DATA RECORDS:
━━━━━━

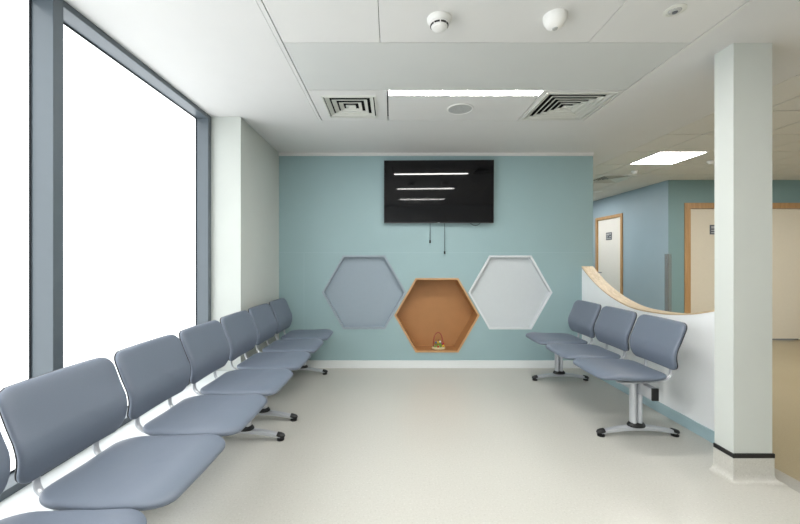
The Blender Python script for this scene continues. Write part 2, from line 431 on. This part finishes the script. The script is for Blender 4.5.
# corridor walls
BX = 4.50; DY = 5.94
sbox('wall_corridor_left', 'teal', TX1-0.1, TX1, BW+0.5, YF, 0, H)
def wall_with_hole_x(name, m, x0, x1, y0, y1, h0, h1, hz):
    bm = nb(); box(bm, x0, x1, y0, h0, 0, H); box(bm, x0, x1, h1, y1, 0, H); box(bm, x0, x1, h0, h1, hz, H)
    return struct(name, bm, m)
wall_with_hole_x('wall_blue', 'blue', BX, BX+0.12, DY+0.0005, YF, 7.10, 8.03, 2.21)
bm = nb(); box(bm, BX+0.0005, 4.76, DY, DY+0.12, 0, H); box(bm, 4.76, 6.76, DY, DY+0.12, 2.227, H); box(bm, 6.76, XR, DY, DY+0.12, 0, H)
struct('wall_teal', bm, 'tealdk')
sbox('wall_corridor_end', 'blue', TX1, BX+0.12, YF, YF+0.1, 0, H)
sbox('wall_right', 'pillar', XR, XR+0.1, YB, DY+0.12, 0, H)
sbox('wall_rear', 'white', XL-0.2, XR+0.1, YB-0.1, YB, 0, H)
bm = nb(); box(bm, BX-0.012, BX, DY+0.0, 7.10, 0, 0.09); box(bm, BX-0.012, BX, 8.03, YF, 0, 0.09)
struct('baseboard_blue', bm, 'skirtblue')
bm = nb(); box(bm, BX-0.012, 4.76, DY-0.012, DY, 0, 0.09); box(bm, 6.76, XR, DY-0.012, DY, 0, 0.09)
struct('baseboard_teal', bm, 'skirtblue')
# corner guard
bm = nb(); box(bm, BX-0.004, BX, DY-0.004, DY+0.075, 0.1, 1.40); box(bm, BX-0.004, BX+0.05, DY-0.004, DY, 0.1, 1.40)
struct('trim_12', bm, 'guard')

# doors
def sign(parent_name, loc, rz, label, w, h):
    t = thing('door_sign', label, 'sign', loc, rz)
    b = nb(); box(b, -w/2, w/2, -0.006, 0, -h/2, h/2, bev=0.0015); obj('plate', b, 'sign', t)
    b = nb()
    box(b, -w*0.40, w*0.05, -0.008, -0.005, h*0.12, h*0.36); box(b, w*0.12, w*0.38, -0.008, -0.005, h*0.20, h*0.36)
    box(b, -w*0.40, -w*0.12, -0.008, -0.005, -h*0.14, -h*0.02); box(b, w*0.10, w*0.40, -0.008, -0.005, -h*0.14, -h*0.02)
    box(b, -w*0.40, w*0.38, -0.008, -0.005, -h*0.38, -h*0.26)
    obj('markings', b, 'signpale', t)
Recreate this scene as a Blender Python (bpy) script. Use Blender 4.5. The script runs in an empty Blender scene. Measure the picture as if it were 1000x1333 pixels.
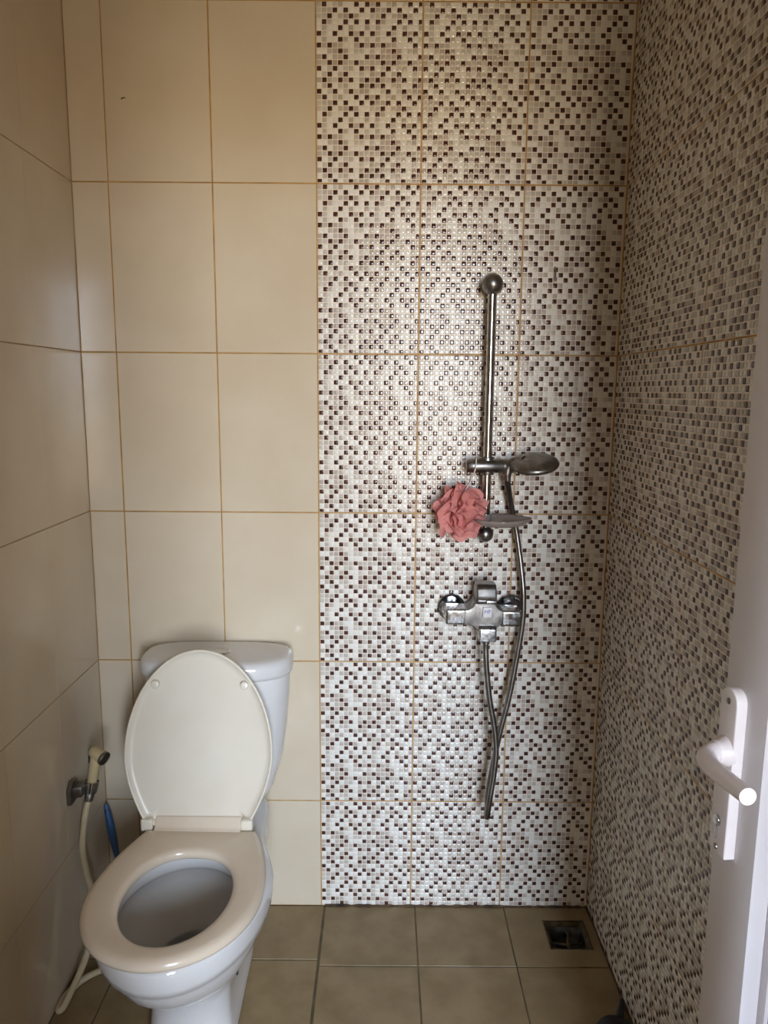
import bpy, bmesh, math, random
from mathutils import Vector, Matrix
random.seed(7)
SC = bpy.context.scene
COL = SC.collection
PI = math.pi

# ------------------------------------------------------------------ camera
# world: X right, back wall is Y = 0, floor is Z = 0, the camera stands in the doorway
CAM_F, PITCH, YAW, ROLL = 969.5, 0.16079, -0.00107, 0.00755
CAM_LOC = Vector((0.16567, -1.8883, 1.42717))
cd = bpy.data.cameras.new('camera')
cam = bpy.data.objects.new('camera', cd); COL.objects.link(cam)
cd.sensor_fit = 'VERTICAL'; cd.sensor_height = 24.0
cd.lens = 24.0 * CAM_F / 1333.0
cd.clip_start = 0.01
r0 = Vector((math.cos(YAW), math.sin(YAW), 0)); f0 = Vector((-math.sin(YAW), math.cos(YAW), 0)); u0 = Vector((0, 0, 1))
fw = f0 * math.cos(PITCH) - u0 * math.sin(PITCH); up = u0 * math.cos(PITCH) + f0 * math.sin(PITCH)
rr = r0 * math.cos(ROLL) + up * math.sin(ROLL); uu = -r0 * math.sin(ROLL) + up * math.cos(ROLL)
cam.matrix_world = Matrix(((rr.x, uu.x, -fw.x, CAM_LOC.x), (rr.y, uu.y, -fw.y, CAM_LOC.y), (rr.z, uu.z, -fw.z, CAM_LOC.z), (0, 0, 0, 1)))
SC.camera = cam

# ------------------------------------------------------------------ world, light, exposure
w = bpy.data.worlds.new('world'); SC.world = w; w.use_nodes = True
wn, wl_ = w.node_tree.nodes, w.node_tree.links
bg = wn['Background']; bg.inputs[1].default_value = 9.0
tcw = wn.new('ShaderNodeTexCoord'); sxyz = wn.new('ShaderNodeSeparateXYZ'); mrw = wn.new('ShaderNodeMapRange'); rpw = wn.new('ShaderNodeValToRGB')
wl_.new(tcw.outputs['Generated'], sxyz.inputs[0]); wl_.new(sxyz.outputs['Z'], mrw.inputs[0])
mrw.inputs[1].default_value = -1.0; mrw.inputs[2].default_value = 1.0
cr = rpw.color_ramp                              # sunlit earth below the horizon, hazy bright sky above it
for p, c in ((0.0, (0.40, 0.33, 0.25, 1)), (0.47, (0.60, 0.50, 0.37, 1)), (0.51, (0.86, 0.94, 1.05, 1)), (0.60, (0.74, 0.88, 1.10, 1))):
    e = cr.elements[0] if p == 0.0 else (cr.elements[1] if p == 0.47 else cr.elements.new(p))
    e.position = p; e.color = c
wl_.new(mrw.outputs[0], rpw.inputs[0]); wl_.new(rpw.outputs[0], bg.inputs[0])
# daylight falls in through the tall window of the room behind the camera; the portal only guides the sampling
WIN_X0, WIN_X1, WIN_Z0, WIN_Z1, WIN_Y = 0.27, 1.20, 0.60, 2.30, -3.9
ld = bpy.data.lights.new('window_portal', 'AREA'); ld.shape = 'RECTANGLE'
ld.size = WIN_X1 - WIN_X0; ld.size_y = WIN_Z1 - WIN_Z0; ld.cycles.is_portal = True
lo = bpy.data.objects.new('window_portal', ld); COL.objects.link(lo)
lo.location = ((WIN_X0 + WIN_X1) / 2, WIN_Y - 0.10, (WIN_Z0 + WIN_Z1) / 2)
lo.rotation_euler = (-PI / 2, 0, PI)             # area lamps face -Z: turned to face +Y
SC.view_settings.view_transform = 'Standard'; SC.view_settings.look = 'None'
SC.view_settings.gamma = 1.0; SC.view_settings.use_curve_mapping = False
SC.view_settings.exposure = 2.2

# ------------------------------------------------------------------ helpers
def srgb(r, g, b):
    def c(v):
        v /= 255.0
        return v / 12.92 if v <= 0.04045 else ((v + 0.055) / 1.055) ** 2.4
    return (c(r), c(g), c(b), 1)

def obj(name, mesh, mat=None, parent=None, loc=None, rot=None):
    o = bpy.data.objects.new(name, mesh); COL.objects.link(o)
    if mat is not None and len(mesh.materials) == 0: mesh.materials.append(mat)
    if parent: o.parent = parent
    if loc: o.location = loc
    if rot: o.rotation_euler = rot
    return o

def tag(o, label=None, cat=None, group=None, kind=None):
    if label: o['label'] = label
    if cat: o['category'] = cat
    if group: o['group'] = group
    if kind: o['kind'] = kind
    return o

def empty(name, loc, rz=0):
    o = bpy.data.objects.new(name, None); COL.objects.link(o)
    o.location = loc; o.rotation_euler = (0, 0, rz); o.empty_display_size = 0.05
    return o

def mesh(name, verts, faces, smooth=False):
    m = bpy.data.meshes.new(name); m.from_pydata([tuple(v) for v in verts], [], faces)
    if smooth: m.polygons.foreach_set('use_smooth', [True] * len(m.polygons))
    m.update(); return m

def bm_mesh(name, bm, smooth=True, angle=None):
    bmesh.ops.recalc_face_normals(bm, faces=bm.faces)
    m = bpy.data.meshes.new(name); bm.to_mesh(m); bm.free()
    if smooth: m.polygons.foreach_set('use_smooth', [True] * len(m.polygons))
    if angle is not None: m.set_sharp_from_angle(angle=math.radians(angle))
    return m

def box_bm(bm, c, s, bevel=0.0, seg=2, rot=None):
    t = bmesh.new()
    bmesh.ops.create_cube(t, size=1.0)
    for v in t.verts: v.co = Vector((v.co.x * s[0], v.co.y * s[1], v.co.z * s[2]))
    if bevel > 0: bmesh.ops.bevel(t, geom=list(t.edges), offset=bevel, segments=seg, affect='EDGES', profile=0.6)
    if rot is not None:
        for v in t.verts: v.co = rot @ v.co
    for v in t.verts: v.co += Vector(c)
    merge(bm, t); return bm

def merge(bm, t):
    t.verts.index_update()
    vs = [bm.verts.new(v.co) for v in t.verts]
    for f in t.faces:
        try: bm.faces.new([vs[v.index] for v in f.verts])
        except ValueError: pass
    t.free()

def box(name, c, s, bevel=0.0, seg=2, rot=None, angle=40):
    return bm_mesh(name, box_bm(bmesh.new(), c, s, bevel, seg, rot), True, angle)

def prism_bm(bm, pts, axis, a0, a1, bevel=0.0, seg=2):
    """polygon pts in the two other axes, extruded along axis ('x','y','z') from a0 to a1"""
    t = bmesh.new()
    def P(p, a):
        return {'x': Vector((a, p[0], p[1])), 'y': Vector((p[0], a, p[1])), 'z': Vector((p[0], p[1], a))}[axis]
    A = [t.verts.new(P(p, a0)) for p in pts]; B = [t.verts.new(P(p, a1)) for p in pts]
    n = len(pts)
    t.faces.new(A); t.faces.new(B[::-1])
    for i in range(n): t.faces.new((A[i], B[i], B[(i + 1) % n], A[(i + 1) % n]))
    bmesh.ops.recalc_face_normals(t, faces=t.faces)
    if bevel > 0: bmesh.ops.bevel(t, geom=list(t.edges), offset=bevel, segments=seg, affect='EDGES', profile=0.6, clamp_overlap=True)
    merge(bm, t); return bm

def prism(name, pts, axis, a0, a1, bevel=0.0, seg=2, angle=35):
    return bm_mesh(name, prism_bm(bmesh.new(), pts, axis, a0, a1, bevel, seg), True, angle)

def lathe_bm(bm, prof, n=32, M=None):
    """prof = [(r, z)...] turned about local Z, then matrix M"""
    M = M or Matrix()
    rings = []
    for r, z in prof:
        if r < 1e-6: rings.append([bm.verts.new(M @ Vector((0, 0, z)))])
        else: rings.append([bm.verts.new(M @ Vector((r * math.cos(2 * PI * i / n), r * math.sin(2 * PI * i / n), z))) for i in range(n)])
    for a, b in zip(rings, rings[1:]):
        for i in range(n):
            j = (i + 1) % n
            if len(a) == 1 and len(b) == 1: continue
            if len(a) == 1: bm.faces.new((a[0], b[j], b[i]))
            elif len(b) == 1: bm.faces.new((a[i], a[j], b[0]))
            else: bm.faces.new((a[i], a[j], b[j], b[i]))
    return bm

def lathe(name, prof, n=32, M=None, angle=40):
    return bm_mesh(name, lathe_bm(bmesh.new(), prof, n, M), True, angle)

def along(p, d):
    """matrix that takes local Z to direction d at point p"""
    return Matrix.Translation(Vector(p)) @ Vector(d).to_track_quat('Z', 'Y').to_matrix().to_4x4()

def catmull(pts, n=12):
    P = [Vector(p) for p in pts]; P = [P[0] * 2 - P[1]] + P + [P[-1] * 2 - P[-2]]
    out = []
    for i in range(1, len(P) - 2):
        for k in range(n):
            t = k / n
            out.append(0.5 * ((2 * P[i]) + (-P[i - 1] + P[i + 1]) * t + (2 * P[i - 1] - 5 * P[i] + 4 * P[i + 1] - P[i + 2]) * t * t + (-P[i - 1] + 3 * P[i] - 3 * P[i + 1] + P[i + 2]) * t ** 3))
    out.append(P[-2]); return out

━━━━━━

WORK REQUIRED: Every line from the one containing "Recreate this scene" through the one containing "SC.camera = cam" should be quoted exactly, and no other lines; keep pictures out of the copy.

EXERCISE RESULT:
Recreate this scene as a Blender Python (bpy) script. Use Blender 4.5. The script runs in an empty Blender scene. Measure the picture as if it were 1000x1333 pixels.
import bpy, bmesh, math, random
from mathutils import Vector, Matrix
random.seed(7)
SC = bpy.context.scene
COL = SC.collection
PI = math.pi

# ------------------------------------------------------------------ camera
# world: X right, back wall is Y = 0, floor is Z = 0, the camera stands in the doorway
CAM_F, PITCH, YAW, ROLL = 969.5, 0.16079, -0.00107, 0.00755
CAM_LOC = Vector((0.16567, -1.8883, 1.42717))
cd = bpy.data.cameras.new('camera')
cam = bpy.data.objects.new('camera', cd); COL.objects.link(cam)
cd.sensor_fit = 'VERTICAL'; cd.sensor_height = 24.0
cd.lens = 24.0 * CAM_F / 1333.0
cd.clip_start = 0.01
r0 = Vector((math.cos(YAW), math.sin(YAW), 0)); f0 = Vector((-math.sin(YAW), math.cos(YAW), 0)); u0 = Vector((0, 0, 1))
fw = f0 * math.cos(PITCH) - u0 * math.sin(PITCH); up = u0 * math.cos(PITCH) + f0 * math.sin(PITCH)
rr = r0 * math.cos(ROLL) + up * math.sin(ROLL); uu = -r0 * math.sin(ROLL) + up * math.cos(ROLL)
cam.matrix_world = Matrix(((rr.x, uu.x, -fw.x, CAM_LOC.x), (rr.y, uu.y, -fw.y, CAM_LOC.y), (rr.z, uu.z, -fw.z, CAM_LOC.z), (0, 0, 0, 1)))
SC.camera = cam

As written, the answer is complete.